Expect a cagey, counter-attacking approach in a brief Brazil appearance.

Five to watch:

Jalal Hosseini, defender (Persepolis); age 32; 84 caps. The rock at the heart of the Iranian backline that booked a fourth World Cup appearance based on a miserly defence. Also an attacking threat from set pieces, he scored the opener in the Asian Cup qualifying win over Thailand in October and needs to be closely marshalled.

Javad Nekounam, midfielder (Al Kuwait); age 33; 139 caps. Captain and deep-lying playmaker, Nekounam will take part in his second World Cup after appearing in Germany in 2006. The set piece specialist became the first Iranian to play in the Spanish top flight when he joined Osasuna after the 2006 finals.

Andranik Teymourian, midfielder (Esteghlal); age 31; 76 caps. Powerful defensive midfielder, who has long been a mainstay of the team having appeared at the 2006 World Cup and also at the 2007 and 2011 Asian Cups. Played for Fulham, Barnsley and Bolton Wanderers in England before returning to Iran to play his club football. Nekounam’s midfield sidekick.

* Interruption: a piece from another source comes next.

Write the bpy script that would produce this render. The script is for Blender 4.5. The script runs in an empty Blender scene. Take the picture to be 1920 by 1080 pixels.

Ashkan Dejagah, midfielder (Fulham); age 28; 11 caps. Born in Tehran but moved to Germany at an early age, he played for the Europeans at youth level. Was called up by Queiroz for the World Cup qualifier against Qatar in February 2012 and scored twice on debut. A tricky winger who can also play through the middle, Dejagah joined English side Fulham in August 2012 following in Teymourian’s footsteps.

Reza Ghoochannejhad, striker (Charlton Athletic); age 26; 11 caps. Born in Iran but emigrated to Netherlands as a child, Queiroz convinced Ghoochannejhad to represent Team Melli after the striker had played for the Dutch youth teams. Made a blistering start to international football, scoring nine goals in his first 11 appearances, including the crucial winner in their final qualifier against South Korea.